◆ EXERCISE TASK: Retype the records below word for word and omit any image.

[Rows from a 3D scene dataset]
** Start **
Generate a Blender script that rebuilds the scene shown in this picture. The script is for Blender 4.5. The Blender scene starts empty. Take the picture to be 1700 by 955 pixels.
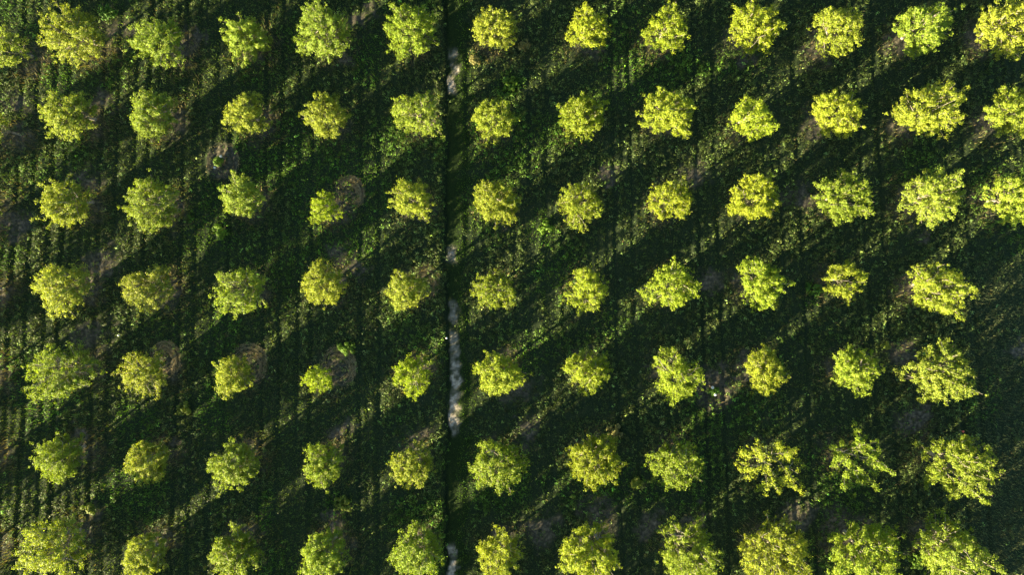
import bpy, math, random
import numpy as np
from mathutils import Vector

# ------------------------------------------------------------------ scene
S = bpy.context.scene
C = S.collection
S.render.engine = 'CYCLES'
R = math.radians
F = 1133.0                      # focal length in photo pixels (photo 1700 x 955)
CAM_H = 63.0
TILT = 0.0
CAM = (0.0, 0.0, CAM_H)
SUN_EL = R(11.0)
SH = np.array([0.80, 0.60])     # direction in which shadows fall (x right, y away)

cam_d = bpy.data.cameras.new('camera'); cam = bpy.data.objects.new('camera', cam_d); C.objects.link(cam)
cam.location = CAM; cam.rotation_euler = (TILT, 0, 0)
cam_d.sensor_width = 36; cam_d.lens = F / 1700 * 36; cam_d.clip_end = 9000; cam_d.clip_start = 0.5
S.camera = cam

def ray(px, py):
    x = (px - 850) / F; y = (477.5 - py) / F
    c, s = math.cos(TILT), math.sin(TILT)
    return (x, y * c + s, y * s - c)

def at(px, py, z=0.0):
    r = ray(px, py); t = (z - CAM_H) / r[2]
    return (r[0] * t, r[1] * t)

def to_px(X, Y, Z=0.0):
    c, s = math.cos(TILT), math.sin(TILT)
    dx, dy, dz = X, Y, Z - CAM_H
    yc = dy * c + dz * s; zc = -dy * s + dz * c
    return 850 + F * dx / -zc, 477.5 - F * yc / -zc

# ------------------------------------------------------------------ light
w = bpy.data.worlds.new('World'); S.world = w; w.use_nodes = True
nt = w.node_tree
sky = nt.nodes.new('ShaderNodeTexSky'); sky.sky_type = 'NISHITA'; sky.sun_disc = False
sky.sun_elevation = SUN_EL; sky.sun_rotation = math.atan2(-SH[0], -SH[1])
sky.air_density = 1.2; sky.dust_density = 0.3; sky.ozone_density = 1.5
bg = nt.nodes['Background']; bg.inputs[1].default_value = 0.051
nt.links.new(sky.outputs[0], bg.inputs[0])
sun_d = bpy.data.lights.new('sun', 'SUN'); sun_d.energy = 5.0; sun_d.angle = R(0.5)
sun_d.color = (1.0, 0.83, 0.50)
sun = bpy.data.objects.new('sun', sun_d); C.objects.link(sun)
d = Vector((SH[0] * math.cos(SUN_EL), SH[1] * math.cos(SUN_EL), -math.sin(SUN_EL)))
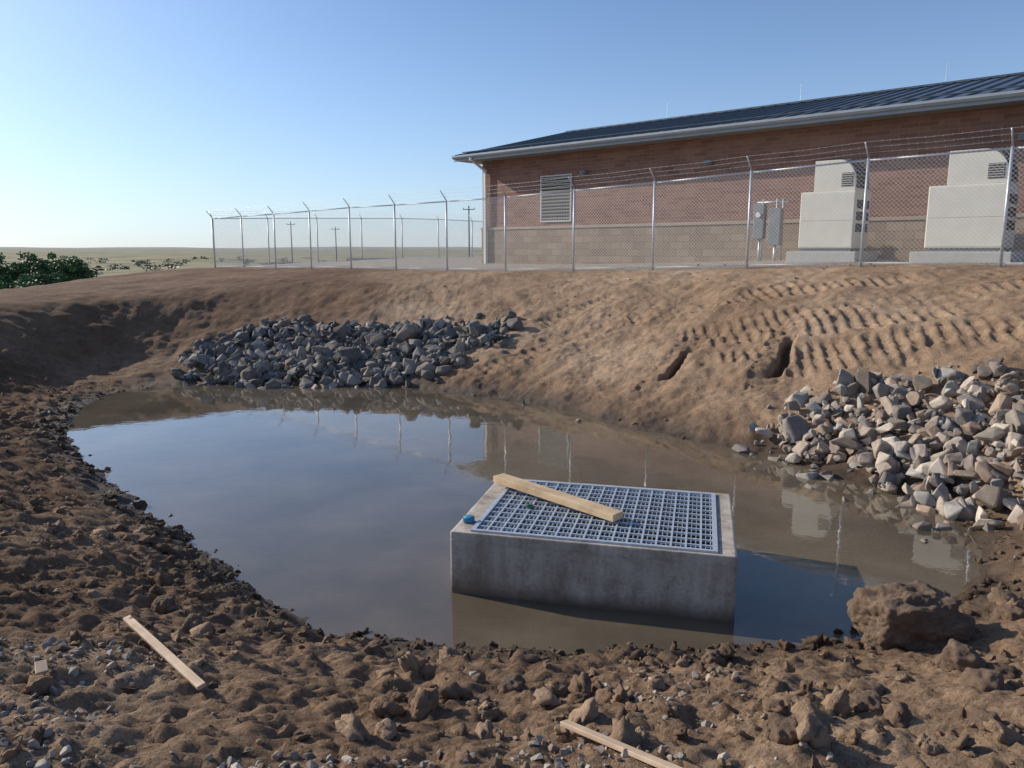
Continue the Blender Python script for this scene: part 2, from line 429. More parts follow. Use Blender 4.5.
** End **
◆ RESPONSE TO THE TASK:
Generate a Blender script that rebuilds the scene shown in this picture. The script is for Blender 4.5. The Blender scene starts empty. Take the picture to be 1700 by 955 pixels.
import bpy, math, random
import numpy as np
from mathutils import Vector

# ------------------------------------------------------------------ scene
S = bpy.context.scene
C = S.collection
S.render.engine = 'CYCLES'
R = math.radians
F = 1133.0                      # focal length in photo pixels (photo 1700 x 955)
CAM_H = 63.0
TILT = 0.0
CAM = (0.0, 0.0, CAM_H)
SUN_EL = R(11.0)
SH = np.array([0.80, 0.60])     # direction in which shadows fall (x right, y away)

cam_d = bpy.data.cameras.new('camera'); cam = bpy.data.objects.new('camera', cam_d); C.objects.link(cam)
cam.location = CAM; cam.rotation_euler = (TILT, 0, 0)
cam_d.sensor_width = 36; cam_d.lens = F / 1700 * 36; cam_d.clip_end = 9000; cam_d.clip_start = 0.5
S.camera = cam

def ray(px, py):
    x = (px - 850) / F; y = (477.5 - py) / F
    c, s = math.cos(TILT), math.sin(TILT)
    return (x, y * c + s, y * s - c)

def at(px, py, z=0.0):
    r = ray(px, py); t = (z - CAM_H) / r[2]
    return (r[0] * t, r[1] * t)

def to_px(X, Y, Z=0.0):
    c, s = math.cos(TILT), math.sin(TILT)
    dx, dy, dz = X, Y, Z - CAM_H
    yc = dy * c + dz * s; zc = -dy * s + dz * c
    return 850 + F * dx / -zc, 477.5 - F * yc / -zc

# ------------------------------------------------------------------ light
w = bpy.data.worlds.new('World'); S.world = w; w.use_nodes = True
nt = w.node_tree
sky = nt.nodes.new('ShaderNodeTexSky'); sky.sky_type = 'NISHITA'; sky.sun_disc = False
sky.sun_elevation = SUN_EL; sky.sun_rotation = math.atan2(-SH[0], -SH[1])
sky.air_density = 1.2; sky.dust_density = 0.3; sky.ozone_density = 1.5
bg = nt.nodes['Background']; bg.inputs[1].default_value = 0.051
nt.links.new(sky.outputs[0], bg.inputs[0])
sun_d = bpy.data.lights.new('sun', 'SUN'); sun_d.energy = 5.0; sun_d.angle = R(0.5)
sun_d.color = (1.0, 0.83, 0.50)
sun = bpy.data.objects.new('sun', sun_d); C.objects.link(sun)
d = Vector((SH[0] * math.cos(SUN_EL), SH[1] * math.cos(SUN_EL), -math.sin(SUN_EL)))
Continue the Blender Python script for this scene: part 2, from line 429. More parts follow. Use Blender 4.5.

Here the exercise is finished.